◆ Data extract ◆
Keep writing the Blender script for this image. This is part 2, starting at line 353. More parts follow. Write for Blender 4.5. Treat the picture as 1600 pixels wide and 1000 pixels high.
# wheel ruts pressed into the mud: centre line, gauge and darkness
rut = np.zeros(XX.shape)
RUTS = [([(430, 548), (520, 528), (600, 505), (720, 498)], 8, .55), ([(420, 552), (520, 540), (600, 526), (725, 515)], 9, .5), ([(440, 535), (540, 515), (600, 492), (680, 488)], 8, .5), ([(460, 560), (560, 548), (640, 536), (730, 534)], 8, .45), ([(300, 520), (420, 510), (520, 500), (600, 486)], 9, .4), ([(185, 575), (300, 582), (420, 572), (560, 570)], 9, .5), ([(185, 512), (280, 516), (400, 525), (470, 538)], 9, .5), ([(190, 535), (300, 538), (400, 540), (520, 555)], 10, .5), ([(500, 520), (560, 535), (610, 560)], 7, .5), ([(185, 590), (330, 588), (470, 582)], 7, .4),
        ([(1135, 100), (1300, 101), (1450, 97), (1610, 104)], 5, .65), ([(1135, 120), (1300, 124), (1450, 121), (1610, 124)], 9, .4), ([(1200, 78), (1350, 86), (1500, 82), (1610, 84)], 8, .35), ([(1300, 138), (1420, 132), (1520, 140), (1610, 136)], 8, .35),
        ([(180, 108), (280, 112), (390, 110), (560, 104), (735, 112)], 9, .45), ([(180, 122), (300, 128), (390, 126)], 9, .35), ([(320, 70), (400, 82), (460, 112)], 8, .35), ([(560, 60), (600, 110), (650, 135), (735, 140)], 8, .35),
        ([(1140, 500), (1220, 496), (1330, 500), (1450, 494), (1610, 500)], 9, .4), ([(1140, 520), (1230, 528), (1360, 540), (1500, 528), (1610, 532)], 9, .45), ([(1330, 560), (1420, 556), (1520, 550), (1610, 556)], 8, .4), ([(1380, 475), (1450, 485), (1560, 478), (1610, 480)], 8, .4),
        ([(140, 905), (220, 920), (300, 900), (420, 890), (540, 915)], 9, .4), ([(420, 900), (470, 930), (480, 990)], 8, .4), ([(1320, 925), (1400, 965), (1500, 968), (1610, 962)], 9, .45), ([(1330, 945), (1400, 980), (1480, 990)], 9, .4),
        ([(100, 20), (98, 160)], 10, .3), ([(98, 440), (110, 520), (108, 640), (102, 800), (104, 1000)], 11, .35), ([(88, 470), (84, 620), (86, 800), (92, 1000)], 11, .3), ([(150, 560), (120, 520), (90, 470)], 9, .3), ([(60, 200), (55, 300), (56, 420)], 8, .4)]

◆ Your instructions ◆
Write the material out exactly, with nothing left out.

◆ Completed exercise ◆
Keep writing the Blender script for this image. This is part 2, starting at line 353. More parts follow. Write for Blender 4.5. Treat the picture as 1600 pixels wide and 1000 pixels high.
# wheel ruts pressed into the mud: centre line, gauge and darkness
rut = np.zeros(XX.shape)
RUTS = [([(430, 548), (520, 528), (600, 505), (720, 498)], 8, .55), ([(420, 552), (520, 540), (600, 526), (725, 515)], 9, .5), ([(440, 535), (540, 515), (600, 492), (680, 488)], 8, .5), ([(460, 560), (560, 548), (640, 536), (730, 534)], 8, .45), ([(300, 520), (420, 510), (520, 500), (600, 486)], 9, .4), ([(185, 575), (300, 582), (420, 572), (560, 570)], 9, .5), ([(185, 512), (280, 516), (400, 525), (470, 538)], 9, .5), ([(190, 535), (300, 538), (400, 540), (520, 555)], 10, .5), ([(500, 520), (560, 535), (610, 560)], 7, .5), ([(185, 590), (330, 588), (470, 582)], 7, .4),
        ([(1135, 100), (1300, 101), (1450, 97), (1610, 104)], 5, .65), ([(1135, 120), (1300, 124), (1450, 121), (1610, 124)], 9, .4), ([(1200, 78), (1350, 86), (1500, 82), (1610, 84)], 8, .35), ([(1300, 138), (1420, 132), (1520, 140), (1610, 136)], 8, .35),
        ([(180, 108), (280, 112), (390, 110), (560, 104), (735, 112)], 9, .45), ([(180, 122), (300, 128), (390, 126)], 9, .35), ([(320, 70), (400, 82), (460, 112)], 8, .35), ([(560, 60), (600, 110), (650, 135), (735, 140)], 8, .35),
        ([(1140, 500), (1220, 496), (1330, 500), (1450, 494), (1610, 500)], 9, .4), ([(1140, 520), (1230, 528), (1360, 540), (1500, 528), (1610, 532)], 9, .45), ([(1330, 560), (1420, 556), (1520, 550), (1610, 556)], 8, .4), ([(1380, 475), (1450, 485), (1560, 478), (1610, 480)], 8, .4),
        ([(140, 905), (220, 920), (300, 900), (420, 890), (540, 915)], 9, .4), ([(420, 900), (470, 930), (480, 990)], 8, .4), ([(1320, 925), (1400, 965), (1500, 968), (1610, 962)], 9, .45), ([(1330, 945), (1400, 980), (1480, 990)], 9, .4),
        ([(100, 20), (98, 160)], 10, .3), ([(98, 440), (110, 520), (108, 640), (102, 800), (104, 1000)], 11, .35), ([(88, 470), (84, 620), (86, 800), (92, 1000)], 11, .3), ([(150, 560), (120, 520), (90, 470)], 9, .3), ([(60, 200), (55, 300), (56, 420)], 8, .4)]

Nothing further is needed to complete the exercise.